**THE REQUEST:**
Transcribe the material from its first line onward, ending with the line that contains "scene.camera = cam" and adding nothing beyond it.
Start DATA LISTING
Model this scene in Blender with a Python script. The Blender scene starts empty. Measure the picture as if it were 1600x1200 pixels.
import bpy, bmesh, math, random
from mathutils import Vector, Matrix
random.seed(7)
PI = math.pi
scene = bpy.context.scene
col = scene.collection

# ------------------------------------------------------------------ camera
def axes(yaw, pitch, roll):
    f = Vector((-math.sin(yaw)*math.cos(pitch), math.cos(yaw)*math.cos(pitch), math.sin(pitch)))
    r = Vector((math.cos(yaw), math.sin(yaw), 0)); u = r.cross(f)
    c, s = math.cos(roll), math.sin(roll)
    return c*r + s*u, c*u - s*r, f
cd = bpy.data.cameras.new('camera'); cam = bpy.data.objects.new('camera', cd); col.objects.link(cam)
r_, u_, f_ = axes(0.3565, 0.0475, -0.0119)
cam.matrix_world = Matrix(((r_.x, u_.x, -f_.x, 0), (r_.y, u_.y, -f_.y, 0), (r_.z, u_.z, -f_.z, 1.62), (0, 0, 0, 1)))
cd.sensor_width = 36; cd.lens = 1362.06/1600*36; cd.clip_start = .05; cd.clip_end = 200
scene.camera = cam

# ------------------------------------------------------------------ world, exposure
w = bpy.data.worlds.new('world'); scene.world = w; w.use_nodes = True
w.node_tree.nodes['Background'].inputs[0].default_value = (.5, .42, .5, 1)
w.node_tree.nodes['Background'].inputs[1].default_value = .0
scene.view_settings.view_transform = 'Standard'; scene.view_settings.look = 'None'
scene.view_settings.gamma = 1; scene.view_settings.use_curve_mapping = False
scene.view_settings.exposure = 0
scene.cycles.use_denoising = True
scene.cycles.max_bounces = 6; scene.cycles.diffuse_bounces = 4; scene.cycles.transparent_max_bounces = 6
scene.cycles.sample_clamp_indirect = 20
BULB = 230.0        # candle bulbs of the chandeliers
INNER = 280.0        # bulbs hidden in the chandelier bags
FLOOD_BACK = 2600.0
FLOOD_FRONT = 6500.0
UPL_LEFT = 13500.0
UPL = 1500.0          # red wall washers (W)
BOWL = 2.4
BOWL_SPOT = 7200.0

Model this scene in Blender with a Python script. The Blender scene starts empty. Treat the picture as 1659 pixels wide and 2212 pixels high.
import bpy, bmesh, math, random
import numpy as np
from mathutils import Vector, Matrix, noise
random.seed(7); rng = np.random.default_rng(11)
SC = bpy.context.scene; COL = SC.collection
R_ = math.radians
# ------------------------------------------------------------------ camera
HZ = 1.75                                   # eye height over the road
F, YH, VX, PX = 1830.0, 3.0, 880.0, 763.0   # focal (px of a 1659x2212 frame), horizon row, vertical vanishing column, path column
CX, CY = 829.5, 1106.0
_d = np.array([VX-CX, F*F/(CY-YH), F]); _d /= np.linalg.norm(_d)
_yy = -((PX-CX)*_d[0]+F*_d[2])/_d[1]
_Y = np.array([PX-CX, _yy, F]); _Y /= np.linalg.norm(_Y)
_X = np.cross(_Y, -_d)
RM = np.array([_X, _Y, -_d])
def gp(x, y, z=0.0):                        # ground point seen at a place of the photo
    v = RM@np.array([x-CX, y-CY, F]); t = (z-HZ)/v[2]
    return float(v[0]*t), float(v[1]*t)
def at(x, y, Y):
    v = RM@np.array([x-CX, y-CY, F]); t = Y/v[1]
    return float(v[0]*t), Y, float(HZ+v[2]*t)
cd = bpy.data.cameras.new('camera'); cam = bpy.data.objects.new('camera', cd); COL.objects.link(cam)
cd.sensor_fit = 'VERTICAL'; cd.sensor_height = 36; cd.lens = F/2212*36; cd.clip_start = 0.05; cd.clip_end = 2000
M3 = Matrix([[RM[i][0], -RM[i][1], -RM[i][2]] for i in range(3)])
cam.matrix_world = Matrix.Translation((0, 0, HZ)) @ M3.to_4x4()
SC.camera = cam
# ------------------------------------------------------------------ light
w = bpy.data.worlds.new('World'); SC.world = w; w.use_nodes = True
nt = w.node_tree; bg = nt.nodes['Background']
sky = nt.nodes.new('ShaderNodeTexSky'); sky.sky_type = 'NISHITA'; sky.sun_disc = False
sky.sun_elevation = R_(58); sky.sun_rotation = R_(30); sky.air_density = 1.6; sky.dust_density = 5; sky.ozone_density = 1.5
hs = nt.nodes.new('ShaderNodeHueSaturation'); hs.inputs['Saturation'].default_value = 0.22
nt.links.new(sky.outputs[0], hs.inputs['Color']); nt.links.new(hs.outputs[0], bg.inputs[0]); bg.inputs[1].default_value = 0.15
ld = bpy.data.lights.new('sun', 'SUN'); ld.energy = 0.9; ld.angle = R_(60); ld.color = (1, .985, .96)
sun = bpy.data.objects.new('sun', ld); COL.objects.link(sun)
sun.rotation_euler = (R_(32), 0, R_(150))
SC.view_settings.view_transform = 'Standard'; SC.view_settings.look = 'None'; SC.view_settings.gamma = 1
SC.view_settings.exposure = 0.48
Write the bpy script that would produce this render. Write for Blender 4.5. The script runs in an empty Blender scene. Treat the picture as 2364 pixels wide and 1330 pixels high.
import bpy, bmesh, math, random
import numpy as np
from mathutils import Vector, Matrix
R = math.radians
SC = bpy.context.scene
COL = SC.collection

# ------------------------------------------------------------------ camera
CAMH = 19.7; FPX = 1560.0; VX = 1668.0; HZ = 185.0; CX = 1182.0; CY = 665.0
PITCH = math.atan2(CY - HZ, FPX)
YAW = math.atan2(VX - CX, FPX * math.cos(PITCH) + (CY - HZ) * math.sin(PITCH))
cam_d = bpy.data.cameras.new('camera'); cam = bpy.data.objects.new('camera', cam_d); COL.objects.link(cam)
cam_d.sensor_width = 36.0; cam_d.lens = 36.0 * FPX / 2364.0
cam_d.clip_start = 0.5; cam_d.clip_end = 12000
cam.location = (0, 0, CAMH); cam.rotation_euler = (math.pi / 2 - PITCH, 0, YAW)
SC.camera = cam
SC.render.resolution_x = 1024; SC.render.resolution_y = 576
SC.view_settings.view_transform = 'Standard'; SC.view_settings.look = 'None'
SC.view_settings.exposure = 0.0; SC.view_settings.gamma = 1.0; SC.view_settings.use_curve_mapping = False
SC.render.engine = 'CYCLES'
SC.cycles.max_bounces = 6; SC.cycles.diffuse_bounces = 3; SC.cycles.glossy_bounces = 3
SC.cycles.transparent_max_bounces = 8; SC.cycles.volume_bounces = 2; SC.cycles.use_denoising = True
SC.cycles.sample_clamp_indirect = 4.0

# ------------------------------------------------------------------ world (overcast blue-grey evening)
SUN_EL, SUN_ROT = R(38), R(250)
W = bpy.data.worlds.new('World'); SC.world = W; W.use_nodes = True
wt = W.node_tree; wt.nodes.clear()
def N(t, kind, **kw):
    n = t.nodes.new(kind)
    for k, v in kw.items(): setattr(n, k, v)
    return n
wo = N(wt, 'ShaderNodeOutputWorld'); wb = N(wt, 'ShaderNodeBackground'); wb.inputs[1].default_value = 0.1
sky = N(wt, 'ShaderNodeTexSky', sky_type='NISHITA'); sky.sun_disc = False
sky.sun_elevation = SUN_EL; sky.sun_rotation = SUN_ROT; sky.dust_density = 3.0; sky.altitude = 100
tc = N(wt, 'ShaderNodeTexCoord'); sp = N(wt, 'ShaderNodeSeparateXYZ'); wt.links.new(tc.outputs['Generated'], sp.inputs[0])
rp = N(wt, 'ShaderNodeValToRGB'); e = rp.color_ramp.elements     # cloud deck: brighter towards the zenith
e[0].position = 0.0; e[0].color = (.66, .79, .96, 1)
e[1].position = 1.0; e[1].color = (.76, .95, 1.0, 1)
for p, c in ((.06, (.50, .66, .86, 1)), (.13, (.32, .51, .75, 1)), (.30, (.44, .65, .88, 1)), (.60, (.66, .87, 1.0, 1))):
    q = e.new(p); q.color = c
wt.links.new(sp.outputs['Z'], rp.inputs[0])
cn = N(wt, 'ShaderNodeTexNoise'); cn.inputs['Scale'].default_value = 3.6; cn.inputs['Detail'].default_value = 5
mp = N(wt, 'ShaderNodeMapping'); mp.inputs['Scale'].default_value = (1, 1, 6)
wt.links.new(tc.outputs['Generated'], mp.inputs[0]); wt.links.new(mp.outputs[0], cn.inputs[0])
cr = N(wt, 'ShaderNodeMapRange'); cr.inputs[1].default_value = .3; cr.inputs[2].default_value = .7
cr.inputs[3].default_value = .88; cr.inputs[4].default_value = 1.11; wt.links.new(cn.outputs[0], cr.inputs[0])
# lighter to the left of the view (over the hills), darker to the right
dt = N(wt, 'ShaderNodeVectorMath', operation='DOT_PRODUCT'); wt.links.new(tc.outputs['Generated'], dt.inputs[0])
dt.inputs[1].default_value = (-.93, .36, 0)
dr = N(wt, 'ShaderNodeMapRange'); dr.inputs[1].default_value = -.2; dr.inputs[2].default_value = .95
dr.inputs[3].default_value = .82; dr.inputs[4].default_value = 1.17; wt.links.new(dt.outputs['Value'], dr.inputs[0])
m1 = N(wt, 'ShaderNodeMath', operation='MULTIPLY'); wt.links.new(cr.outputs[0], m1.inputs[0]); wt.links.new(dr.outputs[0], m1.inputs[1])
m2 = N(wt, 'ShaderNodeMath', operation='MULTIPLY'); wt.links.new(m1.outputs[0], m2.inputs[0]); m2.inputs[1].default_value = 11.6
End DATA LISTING
**THE OUTPUT:**
Model this scene in Blender with a Python script. The Blender scene starts empty. Measure the picture as if it were 1600x1200 pixels.
import bpy, bmesh, math, random
from mathutils import Vector, Matrix
random.seed(7)
PI = math.pi
scene = bpy.context.scene
col = scene.collection

# ------------------------------------------------------------------ camera
def axes(yaw, pitch, roll):
    f = Vector((-math.sin(yaw)*math.cos(pitch), math.cos(yaw)*math.cos(pitch), math.sin(pitch)))
    r = Vector((math.cos(yaw), math.sin(yaw), 0)); u = r.cross(f)
    c, s = math.cos(roll), math.sin(roll)
    return c*r + s*u, c*u - s*r, f
cd = bpy.data.cameras.new('camera'); cam = bpy.data.objects.new('camera', cd); col.objects.link(cam)
r_, u_, f_ = axes(0.3565, 0.0475, -0.0119)
cam.matrix_world = Matrix(((r_.x, u_.x, -f_.x, 0), (r_.y, u_.y, -f_.y, 0), (r_.z, u_.z, -f_.z, 1.62), (0, 0, 0, 1)))
cd.sensor_width = 36; cd.lens = 1362.06/1600*36; cd.clip_start = .05; cd.clip_end = 200
scene.camera = cam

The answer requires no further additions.